Dopo il crollo di Credit Suisse in Europa, poi salvata dall’intervento di Ubs, oltreoceano anche First Republic Bank ha subito una crisi finanziaria, ma i maggiori istituti di credito statunitensi sono intervenuti con un piano di salvataggio.
First Republic Bank, la più importante e ricca banca di San Francisco che vanta facoltosi clienti come Mark Zuckerberg, ha rischiato le conseguenze di Silicon Valley Bank e Signature Bank.
L’immediato appello della Casa Bianca ed il coinvolgimento di alcune Banche statunitensi disposte a sostenere First Republic Bank hanno salvato l’istituto finanziario di San Francisco dal dissesto annunciato.
First Republic Bank: cosa succede?

In un primo momento la preoccupazione aleggiava nell’aria e comprometteva la stabilità di tutto il sistema bancario, con conseguenze disastrose anche per le Borse internazionali.
First Republic Bank ha subito le perdite derivanti dall’incremento dei tassi di interesse imposti dalla Federal Reserve per fronteggiare la forte pressione inflazionistica.
Una condizione che ha comportato un sentiment di preoccupazione per i correntisti che hanno prelevato in massa e una sfiducia conseguenziale degli investitori che ha generato un crollo del -70% del valore del titolo in Borsa.
First Republic Bank ha assistito inerme anche alla caduta della sua capitalizzazione di mercato che è passata dai 21 miliardi di dollari fin sotto i 5 miliardi di dollari.
Fondamentale l’intervento del Governo degli Stati Uniti che ha attuato un piano di salvataggio e coinvolto 11 delle maggiori Banche statunitensi per sostenere First Republic Bank e tutto il sistema bancario che rischiava di compromettersi.
First Republic Bank: dal dissesto al piano di salvataggio

Il consorzio formato da 11 delle più importanti Banche Usa ha trovato un accordo per depositare 30 miliardi di dollari sotto forma di prestito per salvare First Republic Bank.

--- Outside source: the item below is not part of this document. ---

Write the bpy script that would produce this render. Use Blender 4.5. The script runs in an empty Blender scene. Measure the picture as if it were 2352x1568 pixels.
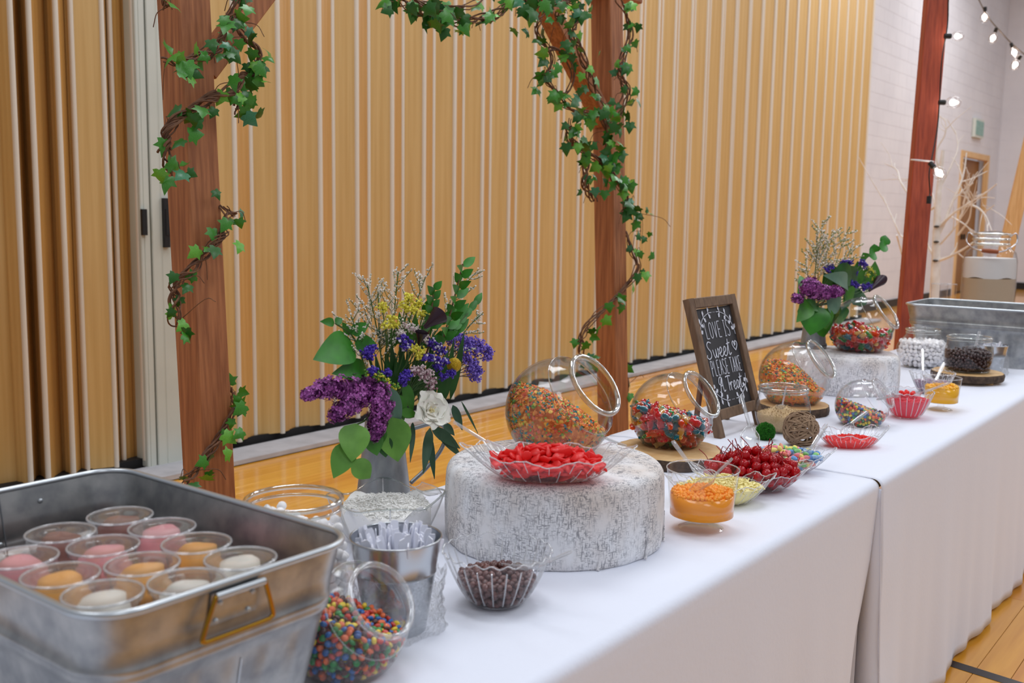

Un investimento che da un lato allontana il rischio di un effetto a catena, mentre dall’altro dona una boccata di ossigeno alle Borse internazionali ed invia un segnale di fiducia allo stesso sistema bancario.
La cordata è coordinata dal Governo degli Stati Uniti e ne fanno parte alcune delle più importanti banche di investimento, di seguito elencate:
- JPMorgan;
- Citigroup;
- Bank of America;
- Morgan Stanley;
- Goldman Sachs;
- Wells Fargo;
- US Bancorp;
- Truist Financial;
- PNC Financial Services Group;
- Mellon;
- State Street.
JPMorgan (NYSE: JPM) guidata dal ceo Jamie Dimon, Bank of America e Citigroup partecipano al piano di salvataggio di First Republic Bank con un importo da 5 miliardi di dollari di depositi a testa, invece le banche minori cooperano con importi più contenuti.
Oggi First Republic Bank ha subito 70 miliardi di dollari di deflussi ed il titolo in Borsa è crollato del -47%, ma in compenso Wall Street non ha registrato andamenti negativi e l’effetto domino appare essersi arrestato.
Il sistema bancario sembra quindi oggi poter reggere, ma alleggia ancora il timore di dover fronteggiare una crisi simile a quelle degli anni ’80, del 1998 e del 2008, uno storico che allarma anche la Fed.
Sia il Tesoro che la Federal Reserve sono scesi in campo erogando depositi straordinari per circa 300 miliardi di dollari, oltre ai 115 miliardi di dollari già previsti dalla Banca Centrale.
Un gettito eccezionale per tentare di contenere conseguenze ben più gravi, mantenere la fiducia nel sistema bancario, evitare allarmismi che possano condizionare anche le Borse mondiali.